> [Do this]:
Once the pictures are set aside, transcribe the remaining data exactly.

> [Data segment]:
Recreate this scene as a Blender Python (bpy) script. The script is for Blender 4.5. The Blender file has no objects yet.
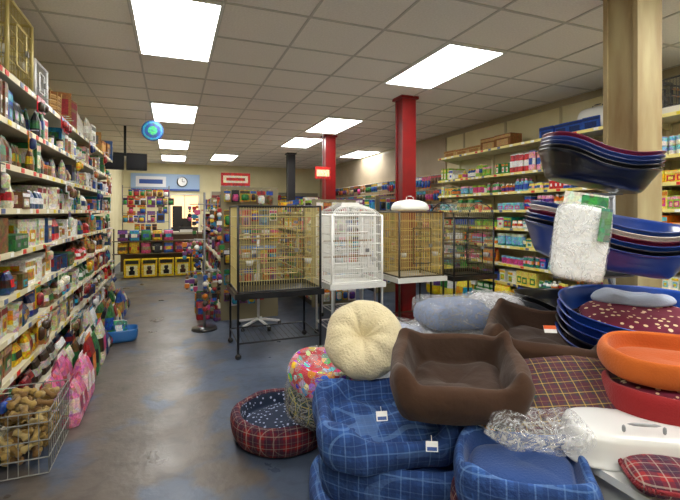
import bpy, bmesh, math, random
from mathutils import Vector, Matrix, noise

def L(h):
    h=h.lstrip('#'); r=[]
    for i in (0,2,4):
        c=int(h[i:i+2],16)/255
        r.append(c/12.92 if c<=0.04045 else ((c+0.055)/1.055)**2.4)
    return (r[0],r[1],r[2],1.0)

# ------------------------------------------------------------------ materials
def newmat(name):
    m=bpy.data.materials.new(name); m.use_nodes=True
    nt=m.node_tree; b=nt.nodes['Principled BSDF']
    return m,nt,b
def N(nt,t,**k):
    n=nt.nodes.new(t)
    for a,v in k.items(): setattr(n,a,v)
    return n
def mth(nt,op,a,b=None):
    n=nt.nodes.new('ShaderNodeMath'); n.operation=op
    for i,x in enumerate((a,b)):
        if x is None: continue
        if isinstance(x,(int,float)): n.inputs[i].default_value=x
        else: nt.links.new(x,n.inputs[i])
    return n.outputs[0]
def mixc(nt,fac,a,b,mode='MIX'):
    n=nt.nodes.new('ShaderNodeMix'); n.data_type='RGBA'; n.blend_type=mode
    if isinstance(fac,(int,float)): n.inputs[0].default_value=fac
    else: nt.links.new(fac,n.inputs[0])
    for i,x in ((6,a),(7,b)):
        if isinstance(x,tuple): n.inputs[i].default_value=x
        else: nt.links.new(x,n.inputs[i])
    return n.outputs[2]
def ramp(nt,src,stops,interp='LINEAR'):
    n=nt.nodes.new('ShaderNodeValToRGB'); cr=n.color_ramp; cr.interpolation=interp
    while len(cr.elements)<len(stops): cr.elements.new(0.5)
    for e,(p,c) in zip(cr.elements,stops): e.position=p; e.color=c
    nt.links.new(src,n.inputs[0]); return n.outputs[0]
def G(v): return (v,v,v,1)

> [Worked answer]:
Recreate this scene as a Blender Python (bpy) script. The script is for Blender 4.5. The Blender file has no objects yet.
import bpy, bmesh, math, random
from mathutils import Vector, Matrix, noise

def L(h):
    h=h.lstrip('#'); r=[]
    for i in (0,2,4):
        c=int(h[i:i+2],16)/255
        r.append(c/12.92 if c<=0.04045 else ((c+0.055)/1.055)**2.4)
    return (r[0],r[1],r[2],1.0)

# ------------------------------------------------------------------ materials
def newmat(name):
    m=bpy.data.materials.new(name); m.use_nodes=True
    nt=m.node_tree; b=nt.nodes['Principled BSDF']
    return m,nt,b
def N(nt,t,**k):
    n=nt.nodes.new(t)
    for a,v in k.items(): setattr(n,a,v)
    return n
def mth(nt,op,a,b=None):
    n=nt.nodes.new('ShaderNodeMath'); n.operation=op
    for i,x in enumerate((a,b)):
        if x is None: continue
        if isinstance(x,(int,float)): n.inputs[i].default_value=x
        else: nt.links.new(x,n.inputs[i])
    return n.outputs[0]
def mixc(nt,fac,a,b,mode='MIX'):
    n=nt.nodes.new('ShaderNodeMix'); n.data_type='RGBA'; n.blend_type=mode
    if isinstance(fac,(int,float)): n.inputs[0].default_value=fac
    else: nt.links.new(fac,n.inputs[0])
    for i,x in ((6,a),(7,b)):
        if isinstance(x,tuple): n.inputs[i].default_value=x
        else: nt.links.new(x,n.inputs[i])
    return n.outputs[2]
def ramp(nt,src,stops,interp='LINEAR'):
    n=nt.nodes.new('ShaderNodeValToRGB'); cr=n.color_ramp; cr.interpolation=interp
    while len(cr.elements)<len(stops): cr.elements.new(0.5)
    for e,(p,c) in zip(cr.elements,stops): e.position=p; e.color=c
    nt.links.new(src,n.inputs[0]); return n.outputs[0]
def G(v): return (v,v,v,1)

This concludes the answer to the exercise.